We’re weaning off the Night Nanny. It’s been over a year that I’ve had someone here with the girls almost every night. Initially the plan was just until we could get some kind of schedule. But The Princess needed feeding every 2 hours due to low birth weight and took over an hour to drink an ounce. H was back to work and my family was gone after the first two weeks. I was alone, except for the baby nurse, and without her I wouldn’t have survived. I like my bed. Love my daughters. But need my bed. Like an idiot, I thought we would only need the baby nurse weekdays, since H would be with us weekends and we’re both competent adults. Oh how stupid was I? H loves his wife and his daughters but really, really loves his bed. The first weekend I let the nanny off, H insisted that we go out to dinner, infant in tow. (I’ve got pictures of a 6-pound infant sitting at a sushi bar. Very cute.) And when we got home, he said, “Good Night,” and trotted off to our (his) room. When he arose the next morning at 5 am for a conference call, he walked into the living room and said, “What are you doing?” I looked up with a tear-stained face and wrapped the decorative throw tightly around my quivering shoulders. “She fell asleep at 3.” “That sucks,” H chuckled and walked back to his office. Needless to say, the new rule was: Grandma or a Night Nanny.
Then came Tough Cookie. She arrived just as Princess was settling into a decent sleep pattern. And she destroyed us. Screamed every evening for 5 hours. I persisted in my idiotic attempt to “be the Mom,” and tried dealing with them myself for the two evening hours between nannies. H came home one night early and watched me run between rooms, turning on a swing or adjusting a swaddle and then using those brief seconds between screams to tend to a 4-month old who was trying to learn to self-soothe. 45 minutes that man sat on the sofa and watched me, until the night shift arrived. He grabbed the wine bottle and our dinner (yes I had managed to cook during all of this) and ran to our bedroom, threw himself on the floor in hysterics and said, “What the hell was that?” Needless to say, the new rule was: no break between nannies until TC gets over her colic. We ate out every night that month but three.
Then came our summer holiday. Yes, we had grandparents during the day and evening, but nighttime was a proper family affair. With two cots in our hotel room, the plan was to assign each of us to one child. That plan quickly ended when H loudly whispered, “Help me! I can’t find her face!” while trying to put her dummy back in the dark. When the sun finally rose, H looked at me and said, “Don’t get rid of the Night Nanny. Just don’t.” Occasionally he looked at the bank statements and sighed but that weekend left a serious impression.

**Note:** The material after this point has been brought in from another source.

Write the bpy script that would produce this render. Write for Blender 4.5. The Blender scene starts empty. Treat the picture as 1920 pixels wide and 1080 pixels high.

And that is how I found myself this weekend with my first Saturday night without a sitter since The Princess was born. Seriously. She walks and talks. And sleeps all night. As does Tough Cookie. But we love Nanny #2 and she wanted the money and I loved the convenience so we’ve just kept it going on the weekends. (I took over weeknights about 2 months ago.) But this Saturday she had plans. So I decided to not call the backup sitters and invite the neighbours over for dinner Chez Fancy. It all went fine right until they left around midnight. The closing of the front door woke one of the girls. There was no consoling her. I didn’t want her waking her sister and I’d had just enough wine to make me feel all lovey and kind. So upstairs she came, violating every single rule about sleep training, to watch telly with her Mum. Of course I didn’t stop there, in my reckless road toward undoing a years’ worth of Night Nannying. Oh no! I took her to bed with me! She had no interest in going back to her cot. So we lay down on the guest bed together. Around 2 am I put her back in her own space. Two hours later her sister awoke and she came to bed with me. The night went on like this until morning, when Nanny #3 arrived and I handed both children off and stumbled upstairs to my own room.
They say it takes about three days to make or break a habit when it comes to babies. Saturday night was the first. Last night Princess fell asleep on the couch and about 3 in the morning both girls were awake and crying, out of their cots and in my arms. So if I continue in this self-destructive manner, after tonight I will have successfully destroyed their sleep habits and we’ll be hiring Sleep Trainers to come in and fix it all again. H has been really happy with the slowing of the Night Nanny cash haemmorhage. But I’m sure he’ll be okay with hiring someone to repair the damage. See I bought a baby monitor and put the receiver in our room even though I’m downstairs with the girls. So that he can hear every single snort and cry and sob. From all three of us. I’m not dumb.